Motion sur la place des langues anciennes dans le lycée réformé

Le Bureau de l’Association des Professeurs de Lettres a pris connaissance des projets de cartes académiques des spécialités qui seront proposées dans les lycées à la rentrée prochaine. Comme on pouvait s’y attendre au vu de la note de service émise par la DGESco le 5 septembre, et malgré l’entretien donné par le ministre au JDD le 30 septembre, la spécialité « Littérature et LCA » n’est présente que dans un nombre scandaleusement restreint d’établissements.

L’APLettres avait bien voulu espérer que la réforme du lycée, menée par un ministre qui se disait « le défenseur absolu des langues anciennes », pût replacer, selon les termes d’un fameux rapport de janvier 2018, les « humanités au cœur de l’école », à condition que se manifestât une volonté politique résolue.

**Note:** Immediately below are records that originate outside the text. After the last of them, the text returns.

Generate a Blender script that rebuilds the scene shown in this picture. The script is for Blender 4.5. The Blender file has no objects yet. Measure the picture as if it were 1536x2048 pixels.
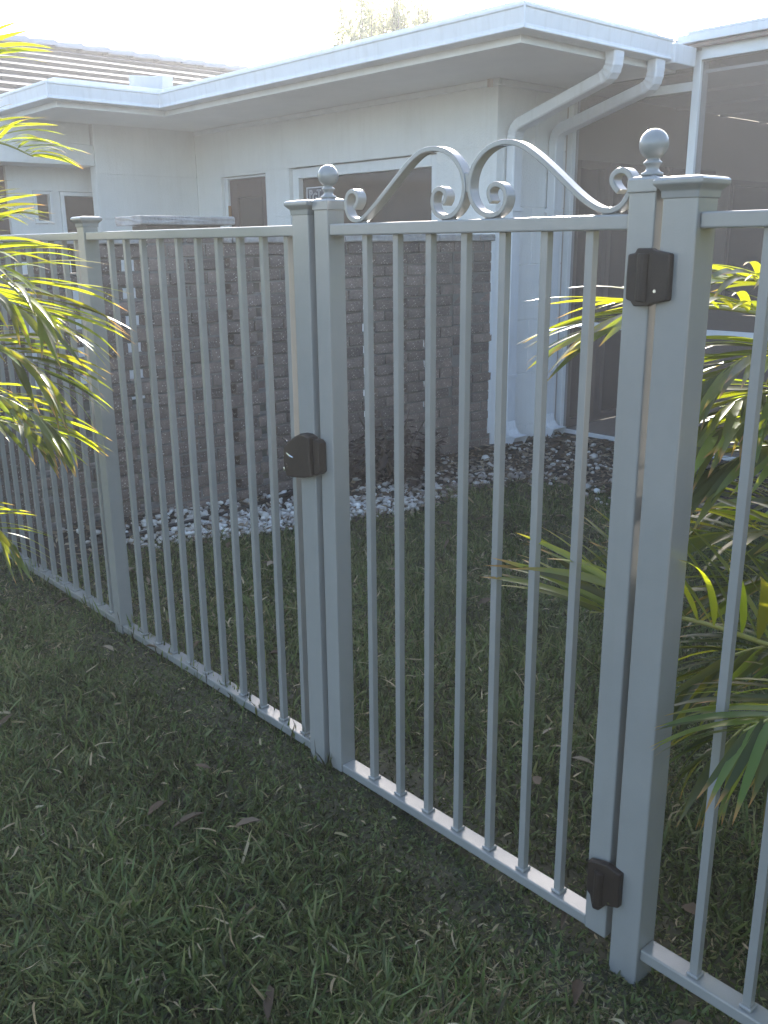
import bpy, bmesh, math, random
import numpy as np
from mathutils import Vector, Matrix

random.seed(7)
rng = np.random.default_rng(7)
sc = bpy.context.scene
COL = sc.collection
R = math.radians

# ------------------------------------------------------------------ camera
EYE = 1.45
cam_d = bpy.data.cameras.new('camera')
cam = bpy.data.objects.new('camera', cam_d)
COL.objects.link(cam)
cam_r = Vector((0.67013716, 0.74217933, -0.00927511))
cam_u = Vector((-0.20127337, 0.19373564, 0.96018516))
cam_f = Vector((-0.7144265, 0.64158892, -0.27921039))
M = Matrix((cam_r, cam_u, -cam_f)).transposed().to_4x4()
M.translation = (0, 0, EYE)
cam.matrix_world = M
cam_d.sensor_fit = 'VERTICAL'
cam_d.sensor_height = 36.0
cam_d.lens = 1851.13 / 2048 * 36.0
cam_d.clip_start = 0.05
cam_d.clip_end = 500
sc.camera = cam

# ------------------------------------------------------------------ light
HAZE = 0.0048
SUN_EL, SUN_AZ = 25.5, 43.4            # elevation, degrees left of +Y
w = bpy.data.worlds.new('World')
sc.world = w
w.use_nodes = True
nt = w.node_tree
for n in list(nt.nodes):
    nt.nodes.remove(n)
wo = nt.nodes.new('ShaderNodeOutputWorld')
bg = nt.nodes.new('ShaderNodeBackground')
sky = nt.nodes.new('ShaderNodeTexSky')
sky.sky_type = 'NISHITA'
sky.sun_disc = False
sky.sun_elevation = R(SUN_EL)
sky.sun_rotation = R(-SUN_AZ)
sky.air_density = 1.0
sky.dust_density = 1.6
sky.ozone_density = 1.0
bg.inputs['Strength'].default_value = 0.14
nt.links.new(sky.outputs[0], bg.inputs[0])
nt.links.new(bg.outputs[0], wo.inputs[0])
sun_dir = Vector((-math.sin(R(SUN_AZ)) * math.cos(R(SUN_EL)), math.cos(R(SUN_AZ)) * math.cos(R(SUN_EL)), math.sin(R(SUN_EL))))
sl = bpy.data.lights.new('sun', 'SUN')
sl.energy = 5.0
sl.angle = R(0.53)
sl.color = (1.0, 0.95, 0.86)
so = bpy.data.objects.new('sun', sl)
COL.objects.link(so)
so.rotation_euler = (-sun_dir).to_track_quat('-Z', 'Y').to_euler()
so.location = (0, 0, 20)
vs = sc.view_settings
vs.view_transform = 'Standard'
vs.look = 'None'
vs.exposure = 2.08
vs.gamma = 1.0
vs.use_curve_mapping = False
sc.cycles.max_bounces = 10
sc.cycles.diffuse_bounces = 5
sc.cycles.transparent_max_bounces = 12
sc.cycles.caustics_reflective = False
sc.cycles.caustics_refractive = False


def project(p):
    """photo pixel (1536x2048) and depth of a world point; used to choose which pieces show largest"""
    v = Vector(p) - Vector((0, 0, EYE))
    z = v.dot(cam_f)
    if z < 0.05:
        return (-9999, -9999, z)
    return (768 + 1851.13 * v.dot(cam_r) / z, 1024 - 1851.13 * v.dot(cam_u) / z, z)


# ------------------------------------------------------------------ materials
def mat(name, col, rough=0.6, metal=0.0, var=0.0, var_scale=3.0, bump=0.0, bump_scale=60.0, spec=0.5, obj_var=0.0,
        col2=None, streak=0.0, streak_col=(0.25, 0.22, 0.18), rough_var=0.0, speck=None, speck_amt=0.5, speck_scale=150):
    m = bpy.data.materials.new(name)
    m.use_nodes = True
    t = m.node_tree
    b = t.nodes['Principled BSDF']
    b.inputs['Roughness'].default_value = rough
    b.inputs['Metallic'].default_value = metal
    b.inputs['Specular IOR Level'].default_value = spec
    L = t.links.new
    tc = t.nodes.new('ShaderNodeTexCoord')
    src = None
    rgb = t.nodes.new('ShaderNodeRGB')
    rgb.outputs[0].default_value = (*col, 1)
    src = rgb.outputs[0]
    if var > 0:
        nz = t.nodes.new('ShaderNodeTexNoise')
        nz.inputs['Scale'].default_value = var_scale
        nz.inputs['Detail'].default_value = 6
        nz.inputs['Roughness'].default_value = 0.65
        L(tc.outputs['Object'], nz.inputs['Vector'])
        rp = t.nodes.new('ShaderNodeValToRGB')
        rp.color_ramp.elements[0].position = 0.3
        rp.color_ramp.elements[1].position = 0.7
        c2 = col2 if col2 else tuple(c * (1 - var) for c in col)
        rp.color_ramp.elements[0].color = (*c2, 1)
        rp.color_ramp.elements[1].color = (*col, 1)
        L(nz.outputs[0], rp.inputs[0])
        src = rp.outputs[0]
    if obj_var > 0:
        oi = t.nodes.new('ShaderNodeObjectInfo')
        mr = t.nodes.new('ShaderNodeMapRange')
        mr.inputs['To Min'].default_value = 1 - obj_var
        mr.inputs['To Max'].default_value = 1 + obj_var
        L(oi.outputs['Random'], mr.inputs['Value'])
        hs = t.nodes.new('ShaderNodeHueSaturation')
        L(mr.outputs[0], hs.inputs['Value'])
        L(src, hs.inputs['Color'])
        src = hs.outputs[0]
    if speck:
        nz = t.nodes.new('ShaderNodeTexNoise')
        nz.inputs['Scale'].default_value = speck_scale
        nz.inputs['Detail'].default_value = 2
        L(tc.outputs['Object'], nz.inputs['Vector'])
        rp = t.nodes.new('ShaderNodeValToRGB')
        rp.color_ramp.elements[0].position = speck_amt
        rp.color_ramp.elements[1].position = speck_amt + 0.06
        L(nz.outputs[0], rp.inputs[0])
        mx = t.nodes.new('ShaderNodeMix')
        mx.data_type = 'RGBA'
        L(rp.outputs[0], mx.inputs[0])
        L(src, mx.inputs[6])
        mx.inputs[7].default_value = (*speck, 1)
        src = mx.outputs[2]
    if streak > 0:
        mp = t.nodes.new('ShaderNodeMapping')
        mp.inputs['Scale'].default_value = (14, 14, 0.9)
        L(tc.outputs['Object'], mp.inputs['Vector'])
        nz = t.nodes.new('ShaderNodeTexNoise')
        nz.inputs['Scale'].default_value = 1.6
        nz.inputs['Detail'].default_value = 7
        nz.inputs['Roughness'].default_value = 0.7
        L(mp.outputs[0], nz.inputs['Vector'])
        rp = t.nodes.new('ShaderNodeValToRGB')
        rp.color_ramp.elements[0].position = 0.50
        rp.color_ramp.elements[0].color = (0, 0, 0, 1)
        rp.color_ramp.elements[1].position = 0.78
        rp.color_ramp.elements[1].color = (streak, streak, streak, 1)
        L(nz.outputs[0], rp.inputs[0])
        mx = t.nodes.new('ShaderNodeMix')
        mx.data_type = 'RGBA'
        L(rp.outputs[0], mx.inputs[0])
        L(src, mx.inputs[6])
        mx.inputs[7].default_value = (*streak_col, 1)
        src = mx.outputs[2]
    if rough_var > 0:
        nz = t.nodes.new('ShaderNodeTexNoise')
        nz.inputs['Scale'].default_value = 11
        nz.inputs['Detail'].default_value = 8
        nz.inputs['Roughness'].default_value = 0.7
        L(tc.outputs['Object'], nz.inputs['Vector'])
        mr = t.nodes.new('ShaderNodeMapRange')
        mr.inputs['From Min'].default_value = 0.25
        mr.inputs['From Max'].default_value = 0.75
        mr.inputs['To Min'].default_value = rough
        mr.inputs['To Max'].default_value = rough + rough_var
        L(nz.outputs[0], mr.inputs['Value'])
        L(mr.outputs[0], b.inputs['Roughness'])
    L(src, b.inputs['Base Color'])
    if bump > 0:
        nz = t.nodes.new('ShaderNodeTexNoise')
        nz.inputs['Scale'].default_value = bump_scale
        nz.inputs['Detail'].default_value = 5
        L(tc.outputs['Object'], nz.inputs['Vector'])
        bp = t.nodes.new('ShaderNodeBump')
        bp.inputs['Strength'].default_value = bump
        bp.inputs['Distance'].default_value = 0.01
        L(nz.outputs[0], bp.inputs['Height'])
        L(bp.outputs[0], b.inputs['Normal'])
    return m


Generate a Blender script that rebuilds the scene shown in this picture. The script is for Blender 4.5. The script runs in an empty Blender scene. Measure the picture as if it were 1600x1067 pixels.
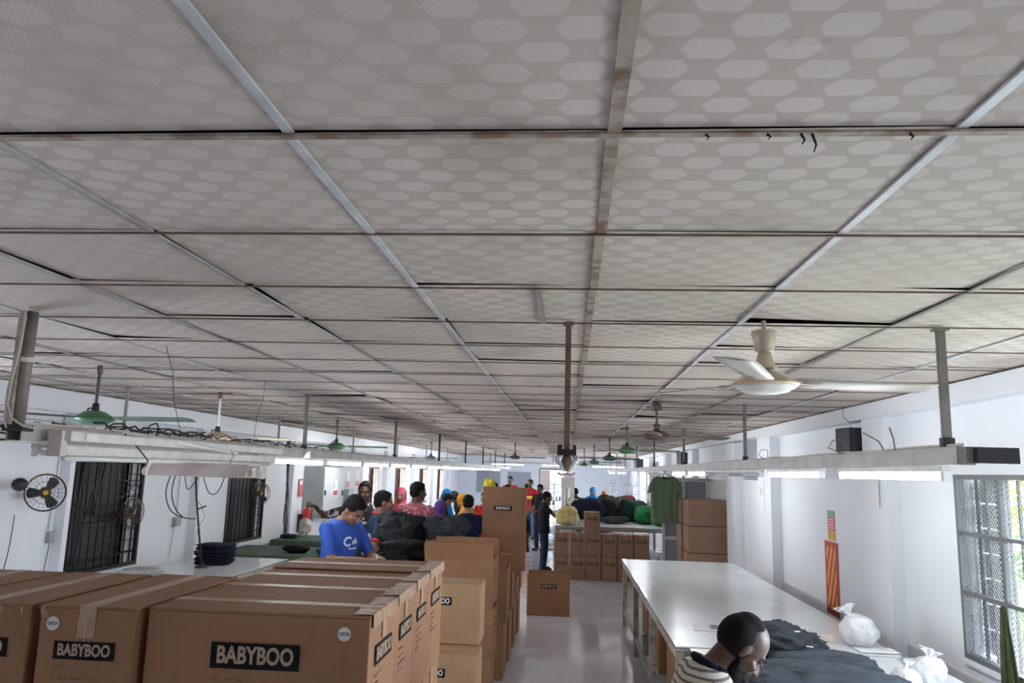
import bpy, math, random
from math import sin, cos, pi, radians
from mathutils import Vector, Matrix, noise
random.seed(7)
SC = bpy.context.scene
COL = SC.collection

# ------------------------------------------------------------------ camera
cd = bpy.data.cameras.new('camera'); camo = bpy.data.objects.new('camera', cd); COL.objects.link(camo)
_yaw, _pit, _rol = .0775, .167, .0274
_F = Vector((-sin(_yaw)*cos(_pit), cos(_yaw)*cos(_pit), sin(_pit)))
_R = Vector((cos(_yaw), sin(_yaw), 0)); _U = _R.cross(_F)
_R2 = cos(_rol)*_R + sin(_rol)*_U; _U2 = cos(_rol)*_U - sin(_rol)*_R
_M = Matrix((_R2, _U2, -_F)).transposed().to_4x4(); _M.translation = Vector((0, 0, 1.98))
camo.matrix_world = _M
cd.sensor_fit = 'HORIZONTAL'; cd.sensor_width = 36; cd.lens = 1200/1600*36
cd.clip_start = .05; cd.clip_end = 300
SC.camera = camo

# ------------------------------------------------------------------ world and exposure
W = bpy.data.worlds.new('sky'); SC.world = W; W.use_nodes = True
_bg = W.node_tree.nodes['Background']; _bg.inputs[0].default_value = (.80, .88, 1, 1); _bg.inputs[1].default_value = 9.0
SC.view_settings.view_transform = 'Standard'; SC.view_settings.look = 'None'
SC.view_settings.gamma = 1; SC.view_settings.exposure = 1.36; SC.view_settings.use_curve_mapping = False
TUBE_EMIT = 22.0
SC.cycles.diffuse_bounces = 8; SC.cycles.max_bounces = 14

# ------------------------------------------------------------------ helpers
class MB:
    def __init__(s): s.v = []; s.f = []; s.m = []
    def add(s, vs, fs, mi=0):
        n = len(s.v); s.v += [tuple(v) for v in vs]; s.f += [tuple(i+n for i in f) for f in fs]; s.m += [mi]*len(fs); return s
    def box(s, x0, x1, y0, y1, z0, z1, mi=0, M=None):
        vs = [Vector((x, y, z)) for z in (z0, z1) for y in (y0, y1) for x in (x0, x1)]
        if M: vs = [M @ v for v in vs]
        return s.add(vs, [(0,2,3,1),(4,5,7,6),(0,1,5,4),(1,3,7,5),(3,2,6,7),(2,0,4,6)], mi)
    def loft(s, rings, cap=True, mi=0):
        n = len(rings[0]); vs = [p for r in rings for p in r]; fs = []
        for k in range(len(rings)-1):
            for i in range(n):
                j = (i+1) % n; fs.append((k*n+i, k*n+j, (k+1)*n+j, (k+1)*n+i))
        if cap:
            fs.append(tuple(range(n-1, -1, -1))); fs.append(tuple((len(rings)-1)*n+i for i in range(n)))
        return s.add(vs, fs, mi)
    def tube(s, pts, r, n=8, mi=0, cap=True):
        pts = [Vector(p) for p in pts]; rs = r if isinstance(r, (list, tuple)) else [r]*len(pts)
        rings = []; side = None
        for k, p in enumerate(pts):
            d = (pts[min(k+1, len(pts)-1)] - pts[max(k-1, 0)])
            if d.length < 1e-9: d = Vector((0, 0, 1))
            d.normalize()
            if side is None:
                up = Vector((0, 0, 1)) if abs(d.z) < .9 else Vector((0, 1, 0)); side = d.cross(up).normalized()
            else:
                side = (side - d*side.dot(d)).normalized()
            o = d.cross(side)
            rings.append([p + (side*cos(2*pi*i/n) + o*sin(2*pi*i/n))*rs[k] for i in range(n)])
        return s.loft(rings, cap, mi)
    def ell(s, c, r, M=None, nu=14, nv=10, mi=0, fn=None):
        c = Vector(c); vs = []; fs = []
        for j in range(1, nv):
            for i in range(nu):
                t = pi*j/nv; a = 2*pi*i/nu
                v = Vector((sin(t)*cos(a), sin(t)*sin(a), cos(t)))
                if fn: v = fn(v)
                vs.append(Vector((v.x*r[0], v.y*r[1], v.z*r[2])))
        for sgn in (1, -1):
            v = Vector((0, 0, sgn))
            if fn: v = fn(v)
            vs.append(Vector((v.x*r[0], v.y*r[1], v.z*r[2])))
        if M: vs = [M @ v for v in vs]
        vs = [v + c for v in vs]
        for j in range(nv-2):
            for i in range(nu):
                k = (i+1) % nu; fs.append((j*nu+i, (j+1)*nu+i, (j+1)*nu+k, j*nu+k))
        T = (nv-1)*nu
        for i in range(nu):
            k = (i+1) % nu; fs.append((T, i, k)); fs.append((T+1, (nv-2)*nu+k, (nv-2)*nu+i))
        return s.add(vs, fs, mi)
    def lathe(s, prof, c=(0, 0, 0), n=28, mi=0, M=None):
        c = Vector(c); rings = []
        for r, z in prof:
            ring = [Vector((r*cos(2*pi*i/n), r*sin(2*pi*i/n), z)) for i in range(n)]
            if M: ring = [M @ v for v in ring]
            rings.append([v + c for v in ring])
        return s.loft(rings, True, mi)
    def cap(s, a, b, ra, rb, n=12, mi=0):
        a = Vector(a); b = Vector(b); d = (b-a); L = max(d.length, 1e-6); d = d/L
        pts = []; rs = []
        for t in (85, 55, 25): pts.append(a - d*ra*sin(radians(t))); rs.append(ra*cos(radians(t)))
        for k in range(5): t = k/4; pts.append(a + d*L*t); rs.append(ra+(rb-ra)*t)
        for t in (25, 55, 85): pts.append(b + d*rb*sin(radians(t))); rs.append(rb*cos(radians(t)))
        return s.tube(pts, rs, n, mi)
    def build(s, name, mats, parent=None, smooth=False, loc=None, bevel=0, rotz=0):
        me = bpy.data.meshes.new(name); me.from_pydata(s.v, [], s.f)
        for m in (mats if isinstance(mats, (list, tuple)) else [mats]): me.materials.append(m)
        me.polygons.foreach_set('material_index', s.m)
        if smooth: me.polygons.foreach_set('use_smooth', [True]*len(me.polygons))
        me.update()
        o = bpy.data.objects.new(name, me); COL.objects.link(o)
        if parent: o.parent = parent
        if loc is not None: o.location = loc
        if rotz: o.rotation_euler.z = rotz
        if bevel:
            b = o.modifiers.new('bevel', 'BEVEL'); b.width = bevel; b.segments = 2; b.limit_method = 'ANGLE'
        return o

def tag(o, label, cat, group=None, kind=None):
    o['label'] = label; o['category'] = cat
    if group: o['group'] = group
    if kind: o['kind'] = kind
    return o
def thing(name, label, cat, loc=(0, 0, 0), rz=0, group=None):
    o = bpy.data.objects.new(name, None); COL.objects.link(o); o.empty_display_size = .1
    o.location = loc; o.rotation_euler.z = rz
    return tag(o, label, cat, group)
def struct(o): o['kind'] = 'structure'; return o
def copy_tree(o, parent=None):
    c = o.copy(); COL.objects.link(c)
    if parent: c.parent = parent
    for ch in list(o.children): copy_tree(ch, c)
    return c

# ------------------------------------------------------------------ materials
def mat(name, c, rough=.6, metal=0, c2=None, nscale=6, bump=0, bscale=40, spec=.5, alpha=1, trans=0, stretch=None, thr=(.4, .65), coat=0):
    m = bpy.data.materials.new(name); m.use_nodes = True; nt = m.node_tree; b = nt.nodes['Principled BSDF']
    b.inputs['Base Color'].default_value = (*c, 1); b.inputs['Roughness'].default_value = rough; b.inputs['Metallic'].default_value = metal
    b.inputs['Specular IOR Level'].default_value = spec; b.inputs['Alpha'].default_value = alpha
    b.inputs['Transmission Weight'].default_value = trans; b.inputs['Coat Weight'].default_value = coat
    if c2 or bump:
        tc = nt.nodes.new('ShaderNodeTexCoord'); mp = nt.nodes.new('ShaderNodeMapping'); nt.links.new(tc.outputs['Object'], mp.inputs[0])
        if stretch: mp.inputs['Scale'].default_value = stretch
    if c2:
        n = nt.nodes.new('ShaderNodeTexNoise'); n.inputs['Scale'].default_value = nscale; n.inputs['Detail'].default_value = 5
        nt.links.new(mp.outputs[0], n.inputs['Vector'])
        r = nt.nodes.new('ShaderNodeValToRGB'); r.color_ramp.elements[0].position = thr[0]; r.color_ramp.elements[1].position = thr[1]
        r.color_ramp.elements[0].color = (*c, 1); r.color_ramp.elements[1].color = (*c2, 1)
        nt.links.new(n.outputs[0], r.inputs[0]); nt.links.new(r.outputs[0], b.inputs['Base Color'])
    if bump:
        n = nt.nodes.new('ShaderNodeTexNoise'); n.inputs['Scale'].default_value = bscale; n.inputs['Detail'].default_value = 4
        nt.links.new(mp.outputs[0], n.inputs['Vector'])
        bp = nt.nodes.new('ShaderNodeBump'); bp.inputs['Strength'].default_value = bump; bp.inputs['Distance'].default_value = .02
        nt.links.new(n.outputs[0], bp.inputs['Height']); nt.links.new(bp.outputs[0], b.inputs['Normal'])
    return m
def emis(name, c, s):
    m = bpy.data.materials.new(name); m.use_nodes = True; b = m.node_tree.nodes['Principled BSDF']
    b.inputs['Base Color'].default_value = (*c, 1); b.inputs['Emission Color'].default_value = (*c, 1); b.inputs['Emission Strength'].default_value = s
    return m
def node_mat(name, rough=.6):
    m = bpy.data.materials.new(name); m.use_nodes = True; nt = m.node_tree; b = nt.nodes['Principled BSDF']; b.inputs['Roughness'].default_value = rough
    return m, nt, b
def mth(nt, op, a, b=None, clamp=False):
    n = nt.nodes.new('ShaderNodeMath'); n.operation = op; n.use_clamp = clamp
    for i, x in enumerate((a, b)):
        if x is None: continue
        if isinstance(x, (int, float)): n.inputs[i].default_value = x
        else: nt.links.new(x, n.inputs[i])
    return n.outputs[0]
def mixc(nt, fac, a, b):
    n = nt.nodes.new('ShaderNodeMix'); n.data_type = 'RGBA'
    for idx, x in ((0, fac), (6, a), (7, b)):
        if isinstance(x, tuple): n.inputs[idx].default_value = (*x, 1)
        elif isinstance(x, (int, float)): n.inputs[idx].default_value = x
        else: nt.links.new(x, n.inputs[idx])
    return n.outputs[2]
def noi(nt, vec, scale, detail=4, lo=.4, hi=.6):
    n = nt.nodes.new('ShaderNodeTexNoise'); n.inputs['Scale'].default_value = scale; n.inputs['Detail'].default_value = detail
    nt.links.new(vec, n.inputs['Vector'])
    r = nt.nodes.new('ShaderNodeMapRange'); r.inputs[1].default_value = lo; r.inputs[2].default_value = hi
    nt.links.new(n.outputs[0], r.inputs[0]); return r.outputs[0]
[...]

Or il est bien évident que la volonté politique est, par définition, incompatible avec l’autonomie des établissements – laquelle a livré les langues anciennes en pâture aux rivalités disciplinaires exacerbées par la réduction des moyens et à l’hostilité idéologique de maints chefs d’établissement confortant les familles dans un consumérisme naïf.

L’APLettres avait en outre dénoncé, dès janvier 2018, alors même que les langues anciennes n’étaient l’objet d’aucune spécialité, l’attelage « Humanités, littérature, philosophie ». Outre qu’il était aussi suspect qu’aberrant de voir le latin et le grec exclus des humaniores litterae, cette spécialité signifiait qu’il n’entrait pas dans les desseins du ministère d’assigner aux langues anciennes le rôle, pourtant naturel, de spécialité littéraire ; là où l’histoire et les langues étrangères ont leurs spécialités propres et attenantes (« géopolitique et sciences politiques » et « littérature en langue étrangère »), pour les lettres et la philosophie, on a préféré au prolongement et à l’approfondissement l’accouplement et la redondance.

Certes, et heureusement, le coefficient 3 vient d’être confirmé, par l’arrêté du 31 décembre dernier, pour les options latin et grec au baccalauréat, dont les points seront ajoutés au total du candidat ; rappelons cependant, que le futur baccalauréat sera noté sur 2 000 points contre 700 actuellement.

Il y a, dans ce contexte, quelque légitimité à s’interroger sur la fameuse erreur de rédaction (« dans la limite de trois heures »), à laquelle on devrait le maintien au collège des horaires réduits fixés par Najat Vallaud-Belkacem, erreur reconduite de l’arrêté du 16 juin 2017 à la circulaire du 25 janvier 2018, erreur non corrigée à ce jour… Une semblable maladresse a-t-elle inspiré la rédaction des nouveaux programmes de langues anciennes pour le lycée (spécialité et option) ? Ces programmes rébarbatifs, au lieu d’ouvrir les élèves à la beauté, à l’universalité et à la fécondité des textes antiques, en proposent une autopsie anthropologique peu à même de séduire un adolescent.

L’Association des Professeurs de Lettres est donc contrainte de constater que ses espoirs ont été déçus, que la politique de marginalisation des langues anciennes programmée par les bureaux du ministère suit obstinément son cours, accompagnée de déclarations lénifiantes, et que la place aléatoire qui leur est concédée prive les études littéraires de la cohérence nécessaire. Le lycée, l’avenir des jeunes Français et la formation des citoyens méritaient assurément mieux.